Required work:
Pick out each line with the word "pixels" from the material that follows.

** begin Records for this exercise **

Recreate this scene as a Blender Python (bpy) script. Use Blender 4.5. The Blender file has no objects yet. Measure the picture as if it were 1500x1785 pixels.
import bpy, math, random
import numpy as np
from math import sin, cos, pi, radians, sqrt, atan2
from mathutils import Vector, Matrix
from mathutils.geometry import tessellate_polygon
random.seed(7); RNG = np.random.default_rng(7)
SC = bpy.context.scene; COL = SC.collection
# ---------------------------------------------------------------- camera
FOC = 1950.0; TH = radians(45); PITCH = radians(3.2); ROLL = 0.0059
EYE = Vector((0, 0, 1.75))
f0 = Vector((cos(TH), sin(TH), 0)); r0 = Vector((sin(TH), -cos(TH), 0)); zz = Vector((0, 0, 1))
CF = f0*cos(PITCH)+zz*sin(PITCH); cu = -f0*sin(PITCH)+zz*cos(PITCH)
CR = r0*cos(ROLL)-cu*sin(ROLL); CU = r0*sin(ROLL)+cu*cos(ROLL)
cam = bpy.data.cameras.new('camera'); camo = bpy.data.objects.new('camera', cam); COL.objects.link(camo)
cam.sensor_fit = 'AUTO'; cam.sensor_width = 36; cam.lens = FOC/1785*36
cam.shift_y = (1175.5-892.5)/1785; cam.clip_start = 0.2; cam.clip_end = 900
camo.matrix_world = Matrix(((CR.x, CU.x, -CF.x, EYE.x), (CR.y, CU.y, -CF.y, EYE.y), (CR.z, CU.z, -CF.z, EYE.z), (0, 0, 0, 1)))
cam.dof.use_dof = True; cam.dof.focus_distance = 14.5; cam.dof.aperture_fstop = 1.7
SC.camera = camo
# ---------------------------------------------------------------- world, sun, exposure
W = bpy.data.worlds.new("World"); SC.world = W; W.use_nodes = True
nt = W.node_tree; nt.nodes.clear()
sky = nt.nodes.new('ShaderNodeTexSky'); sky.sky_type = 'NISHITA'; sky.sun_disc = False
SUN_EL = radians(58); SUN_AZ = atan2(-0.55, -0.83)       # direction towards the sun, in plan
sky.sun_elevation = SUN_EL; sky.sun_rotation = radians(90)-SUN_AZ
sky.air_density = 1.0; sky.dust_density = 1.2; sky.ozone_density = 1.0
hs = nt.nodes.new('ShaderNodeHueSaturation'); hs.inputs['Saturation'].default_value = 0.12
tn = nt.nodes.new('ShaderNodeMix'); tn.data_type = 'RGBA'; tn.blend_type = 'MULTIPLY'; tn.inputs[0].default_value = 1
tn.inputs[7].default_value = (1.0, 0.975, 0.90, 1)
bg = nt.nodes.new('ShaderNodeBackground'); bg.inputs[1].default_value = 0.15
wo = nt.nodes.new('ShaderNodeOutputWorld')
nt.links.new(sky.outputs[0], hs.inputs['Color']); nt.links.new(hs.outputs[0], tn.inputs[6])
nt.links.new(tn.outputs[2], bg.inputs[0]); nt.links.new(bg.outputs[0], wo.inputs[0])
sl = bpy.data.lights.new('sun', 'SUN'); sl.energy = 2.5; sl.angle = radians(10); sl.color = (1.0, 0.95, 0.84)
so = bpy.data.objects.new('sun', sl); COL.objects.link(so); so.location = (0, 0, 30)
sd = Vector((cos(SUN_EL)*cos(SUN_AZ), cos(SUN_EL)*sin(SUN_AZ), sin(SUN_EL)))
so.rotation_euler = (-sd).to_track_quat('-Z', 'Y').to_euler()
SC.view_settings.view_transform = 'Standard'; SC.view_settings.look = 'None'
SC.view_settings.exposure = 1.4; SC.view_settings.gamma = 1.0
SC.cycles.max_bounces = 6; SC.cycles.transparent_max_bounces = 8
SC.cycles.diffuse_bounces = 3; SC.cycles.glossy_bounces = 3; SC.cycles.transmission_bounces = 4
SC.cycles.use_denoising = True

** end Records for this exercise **
** begin Records for this exercise **

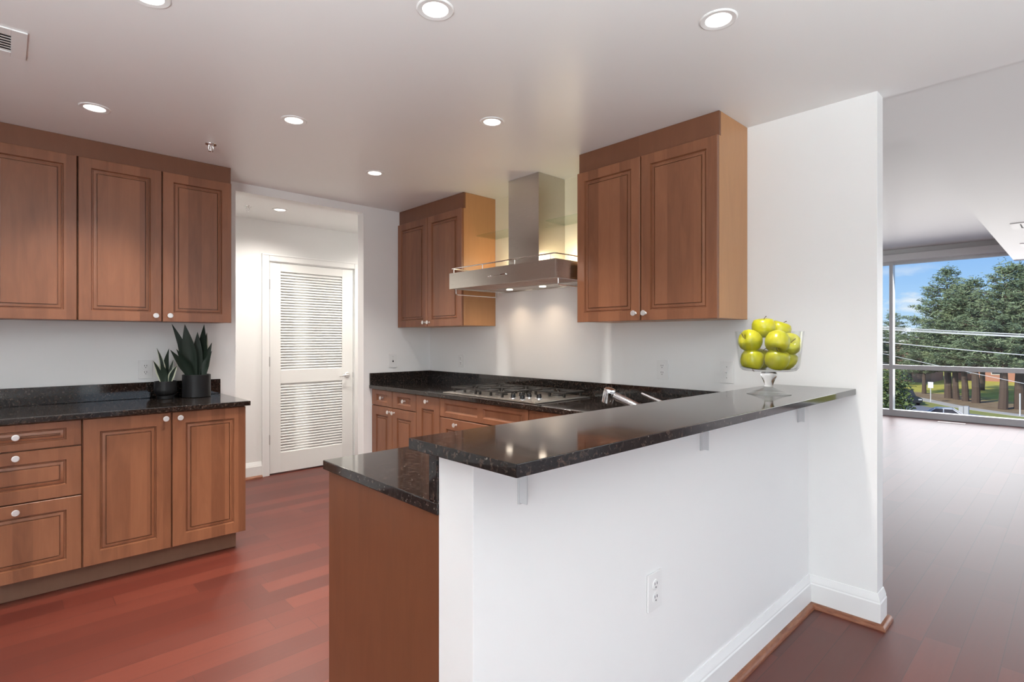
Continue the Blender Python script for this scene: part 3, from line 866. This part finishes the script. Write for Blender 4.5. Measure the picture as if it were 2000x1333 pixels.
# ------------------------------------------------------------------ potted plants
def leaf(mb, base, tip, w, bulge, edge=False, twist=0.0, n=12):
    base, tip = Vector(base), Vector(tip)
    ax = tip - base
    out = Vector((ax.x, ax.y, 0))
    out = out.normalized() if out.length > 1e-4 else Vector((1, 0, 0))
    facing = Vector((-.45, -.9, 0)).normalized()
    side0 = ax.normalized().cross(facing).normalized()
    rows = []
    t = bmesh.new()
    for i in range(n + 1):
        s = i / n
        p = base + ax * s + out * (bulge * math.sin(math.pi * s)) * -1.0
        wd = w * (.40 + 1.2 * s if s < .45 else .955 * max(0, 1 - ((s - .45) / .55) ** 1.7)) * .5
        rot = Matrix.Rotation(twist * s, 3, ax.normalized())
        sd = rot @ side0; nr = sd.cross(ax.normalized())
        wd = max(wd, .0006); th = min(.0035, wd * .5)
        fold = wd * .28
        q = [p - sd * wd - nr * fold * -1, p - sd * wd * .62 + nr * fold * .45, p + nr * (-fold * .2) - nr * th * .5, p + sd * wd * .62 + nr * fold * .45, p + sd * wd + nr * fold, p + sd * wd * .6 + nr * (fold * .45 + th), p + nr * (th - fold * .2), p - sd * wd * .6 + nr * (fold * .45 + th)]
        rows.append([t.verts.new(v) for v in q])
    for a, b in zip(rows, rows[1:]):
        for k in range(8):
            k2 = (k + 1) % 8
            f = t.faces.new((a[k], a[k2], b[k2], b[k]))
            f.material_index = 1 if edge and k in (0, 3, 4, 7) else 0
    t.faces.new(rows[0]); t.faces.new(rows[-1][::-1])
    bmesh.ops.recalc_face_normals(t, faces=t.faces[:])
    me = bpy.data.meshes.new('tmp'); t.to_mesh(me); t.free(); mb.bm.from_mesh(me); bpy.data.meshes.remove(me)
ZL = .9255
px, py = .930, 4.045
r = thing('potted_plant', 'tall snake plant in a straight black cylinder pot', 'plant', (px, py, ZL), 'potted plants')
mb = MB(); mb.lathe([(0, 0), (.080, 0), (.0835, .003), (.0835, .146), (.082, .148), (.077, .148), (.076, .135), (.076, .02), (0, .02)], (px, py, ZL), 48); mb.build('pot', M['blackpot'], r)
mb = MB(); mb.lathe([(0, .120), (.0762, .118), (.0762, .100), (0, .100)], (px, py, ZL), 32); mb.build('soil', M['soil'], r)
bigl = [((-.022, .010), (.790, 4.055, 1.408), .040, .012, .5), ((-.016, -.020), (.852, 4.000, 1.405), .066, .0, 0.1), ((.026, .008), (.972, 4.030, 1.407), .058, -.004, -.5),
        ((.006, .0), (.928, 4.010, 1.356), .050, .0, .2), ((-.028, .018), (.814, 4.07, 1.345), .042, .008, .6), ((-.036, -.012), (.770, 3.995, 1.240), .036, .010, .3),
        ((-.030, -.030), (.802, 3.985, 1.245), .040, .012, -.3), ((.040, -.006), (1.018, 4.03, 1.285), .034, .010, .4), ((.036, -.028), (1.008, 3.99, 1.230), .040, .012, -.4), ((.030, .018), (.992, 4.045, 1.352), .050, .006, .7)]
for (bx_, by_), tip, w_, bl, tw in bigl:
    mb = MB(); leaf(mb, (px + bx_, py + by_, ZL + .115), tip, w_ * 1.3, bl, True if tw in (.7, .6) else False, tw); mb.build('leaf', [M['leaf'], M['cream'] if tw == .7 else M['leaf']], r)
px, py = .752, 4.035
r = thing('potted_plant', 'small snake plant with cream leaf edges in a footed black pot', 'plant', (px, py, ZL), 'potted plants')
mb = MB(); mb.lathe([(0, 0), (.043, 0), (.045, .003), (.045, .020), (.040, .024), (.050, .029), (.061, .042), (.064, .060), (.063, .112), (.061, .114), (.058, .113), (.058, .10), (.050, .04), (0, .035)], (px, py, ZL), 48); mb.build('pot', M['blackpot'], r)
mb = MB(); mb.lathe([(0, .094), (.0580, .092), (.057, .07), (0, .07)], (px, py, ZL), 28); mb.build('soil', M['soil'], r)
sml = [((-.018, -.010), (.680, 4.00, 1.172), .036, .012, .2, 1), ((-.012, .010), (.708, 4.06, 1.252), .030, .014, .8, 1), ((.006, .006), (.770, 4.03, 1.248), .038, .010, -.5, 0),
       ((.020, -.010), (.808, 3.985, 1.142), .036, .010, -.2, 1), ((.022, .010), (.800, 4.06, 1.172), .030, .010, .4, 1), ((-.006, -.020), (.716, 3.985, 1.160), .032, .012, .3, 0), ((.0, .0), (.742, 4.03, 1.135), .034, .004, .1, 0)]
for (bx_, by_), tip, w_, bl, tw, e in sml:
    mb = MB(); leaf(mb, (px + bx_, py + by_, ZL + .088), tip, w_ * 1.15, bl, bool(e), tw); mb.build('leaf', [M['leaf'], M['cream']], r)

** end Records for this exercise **
** begin Records for this exercise **

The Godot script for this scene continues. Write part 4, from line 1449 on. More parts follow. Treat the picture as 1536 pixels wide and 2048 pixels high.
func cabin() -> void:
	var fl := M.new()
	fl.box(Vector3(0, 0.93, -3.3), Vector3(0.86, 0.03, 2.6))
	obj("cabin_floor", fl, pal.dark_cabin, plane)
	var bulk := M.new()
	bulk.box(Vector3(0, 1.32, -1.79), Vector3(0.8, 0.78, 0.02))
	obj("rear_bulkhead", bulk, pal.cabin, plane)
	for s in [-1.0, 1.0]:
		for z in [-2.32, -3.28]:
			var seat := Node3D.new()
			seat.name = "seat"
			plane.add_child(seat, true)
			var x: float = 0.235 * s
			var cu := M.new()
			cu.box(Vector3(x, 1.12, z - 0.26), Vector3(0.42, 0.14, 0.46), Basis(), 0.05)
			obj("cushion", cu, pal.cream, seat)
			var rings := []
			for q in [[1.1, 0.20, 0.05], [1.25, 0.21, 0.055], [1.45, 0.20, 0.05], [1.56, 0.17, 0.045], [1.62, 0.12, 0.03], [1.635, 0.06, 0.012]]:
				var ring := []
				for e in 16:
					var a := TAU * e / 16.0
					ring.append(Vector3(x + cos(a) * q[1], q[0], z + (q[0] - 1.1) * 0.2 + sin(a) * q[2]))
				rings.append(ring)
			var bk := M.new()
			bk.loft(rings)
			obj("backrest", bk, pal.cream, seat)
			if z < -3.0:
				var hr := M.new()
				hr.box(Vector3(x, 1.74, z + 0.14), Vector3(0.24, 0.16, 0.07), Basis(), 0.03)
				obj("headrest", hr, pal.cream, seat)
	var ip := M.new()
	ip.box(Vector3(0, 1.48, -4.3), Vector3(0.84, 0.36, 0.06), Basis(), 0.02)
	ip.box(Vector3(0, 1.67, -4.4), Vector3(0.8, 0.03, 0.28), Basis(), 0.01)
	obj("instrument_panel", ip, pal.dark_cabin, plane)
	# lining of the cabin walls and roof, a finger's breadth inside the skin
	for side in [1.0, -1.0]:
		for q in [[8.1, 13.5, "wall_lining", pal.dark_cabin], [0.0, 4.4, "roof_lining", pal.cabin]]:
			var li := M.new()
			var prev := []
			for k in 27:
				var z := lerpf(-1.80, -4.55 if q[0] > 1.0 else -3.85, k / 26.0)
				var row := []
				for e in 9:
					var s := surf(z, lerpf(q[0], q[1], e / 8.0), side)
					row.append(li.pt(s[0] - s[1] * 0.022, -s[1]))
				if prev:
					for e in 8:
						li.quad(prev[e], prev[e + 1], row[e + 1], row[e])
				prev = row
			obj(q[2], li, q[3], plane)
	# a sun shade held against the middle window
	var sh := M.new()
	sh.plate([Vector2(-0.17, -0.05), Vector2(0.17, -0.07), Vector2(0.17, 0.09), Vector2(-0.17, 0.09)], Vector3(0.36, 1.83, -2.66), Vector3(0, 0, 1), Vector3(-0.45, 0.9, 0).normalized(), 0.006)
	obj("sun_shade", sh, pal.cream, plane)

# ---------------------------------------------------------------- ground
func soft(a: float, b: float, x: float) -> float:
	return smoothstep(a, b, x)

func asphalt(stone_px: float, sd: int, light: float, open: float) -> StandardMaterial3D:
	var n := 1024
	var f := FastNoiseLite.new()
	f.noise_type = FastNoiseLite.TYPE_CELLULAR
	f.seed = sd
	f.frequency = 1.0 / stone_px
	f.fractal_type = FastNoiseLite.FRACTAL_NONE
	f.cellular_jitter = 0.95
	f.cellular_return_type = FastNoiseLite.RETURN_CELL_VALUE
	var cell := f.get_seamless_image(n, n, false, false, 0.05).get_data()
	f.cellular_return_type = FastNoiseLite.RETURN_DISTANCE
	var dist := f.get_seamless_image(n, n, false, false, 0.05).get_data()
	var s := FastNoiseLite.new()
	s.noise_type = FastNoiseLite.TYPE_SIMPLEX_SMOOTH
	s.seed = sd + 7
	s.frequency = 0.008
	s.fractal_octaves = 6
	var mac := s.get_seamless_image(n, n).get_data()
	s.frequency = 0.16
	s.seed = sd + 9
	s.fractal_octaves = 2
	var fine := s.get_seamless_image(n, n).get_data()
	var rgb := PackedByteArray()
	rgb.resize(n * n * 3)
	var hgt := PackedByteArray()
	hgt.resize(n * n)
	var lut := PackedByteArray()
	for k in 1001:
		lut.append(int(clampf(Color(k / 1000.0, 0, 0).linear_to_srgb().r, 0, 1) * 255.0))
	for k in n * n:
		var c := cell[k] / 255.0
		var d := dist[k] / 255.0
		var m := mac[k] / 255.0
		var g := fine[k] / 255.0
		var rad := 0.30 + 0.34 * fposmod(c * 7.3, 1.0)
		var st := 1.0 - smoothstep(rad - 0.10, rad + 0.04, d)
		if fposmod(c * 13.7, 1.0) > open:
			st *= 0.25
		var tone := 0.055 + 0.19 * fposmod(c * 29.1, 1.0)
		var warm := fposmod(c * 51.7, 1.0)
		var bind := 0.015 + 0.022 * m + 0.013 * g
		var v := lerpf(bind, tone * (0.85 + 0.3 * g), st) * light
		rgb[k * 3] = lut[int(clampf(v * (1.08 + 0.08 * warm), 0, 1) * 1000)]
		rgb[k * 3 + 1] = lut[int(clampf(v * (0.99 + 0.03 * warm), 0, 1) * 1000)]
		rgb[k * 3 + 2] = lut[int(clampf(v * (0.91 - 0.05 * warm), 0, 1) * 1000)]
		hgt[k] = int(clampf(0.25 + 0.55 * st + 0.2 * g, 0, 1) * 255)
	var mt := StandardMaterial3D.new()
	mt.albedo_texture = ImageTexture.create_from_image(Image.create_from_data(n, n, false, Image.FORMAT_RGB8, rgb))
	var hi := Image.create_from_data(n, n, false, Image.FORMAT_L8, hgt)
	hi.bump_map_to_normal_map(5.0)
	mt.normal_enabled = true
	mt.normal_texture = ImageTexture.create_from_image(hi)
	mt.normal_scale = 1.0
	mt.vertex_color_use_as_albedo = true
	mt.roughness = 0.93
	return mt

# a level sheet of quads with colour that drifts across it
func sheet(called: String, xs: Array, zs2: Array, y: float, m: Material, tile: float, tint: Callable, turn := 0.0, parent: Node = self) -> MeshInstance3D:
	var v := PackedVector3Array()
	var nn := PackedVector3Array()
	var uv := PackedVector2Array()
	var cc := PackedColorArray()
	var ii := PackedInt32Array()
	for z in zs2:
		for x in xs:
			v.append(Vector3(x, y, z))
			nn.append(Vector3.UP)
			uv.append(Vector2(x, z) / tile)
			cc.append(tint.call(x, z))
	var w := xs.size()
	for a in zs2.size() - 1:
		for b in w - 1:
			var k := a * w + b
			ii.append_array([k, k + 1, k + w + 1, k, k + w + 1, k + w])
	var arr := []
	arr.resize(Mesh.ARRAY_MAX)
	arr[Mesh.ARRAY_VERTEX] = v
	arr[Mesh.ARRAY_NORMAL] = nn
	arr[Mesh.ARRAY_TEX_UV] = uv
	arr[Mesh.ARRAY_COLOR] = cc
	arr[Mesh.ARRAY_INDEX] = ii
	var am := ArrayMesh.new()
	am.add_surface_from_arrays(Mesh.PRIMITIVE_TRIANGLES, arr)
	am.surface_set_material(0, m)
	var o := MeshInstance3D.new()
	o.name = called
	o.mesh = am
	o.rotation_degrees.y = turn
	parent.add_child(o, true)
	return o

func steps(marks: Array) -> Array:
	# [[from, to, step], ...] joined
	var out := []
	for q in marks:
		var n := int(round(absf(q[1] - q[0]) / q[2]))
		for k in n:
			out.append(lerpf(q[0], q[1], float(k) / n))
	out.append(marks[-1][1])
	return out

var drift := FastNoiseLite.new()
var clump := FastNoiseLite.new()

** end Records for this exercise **

Output below:
Recreate this scene as a Blender Python (bpy) script. Use Blender 4.5. The Blender file has no objects yet. Measure the picture as if it were 1500x1785 pixels.
Continue the Blender Python script for this scene: part 3, from line 866. This part finishes the script. Write for Blender 4.5. Measure the picture as if it were 2000x1333 pixels.
The Godot script for this scene continues. Write part 4, from line 1449 on. More parts follow. Treat the picture as 1536 pixels wide and 2048 pixels high.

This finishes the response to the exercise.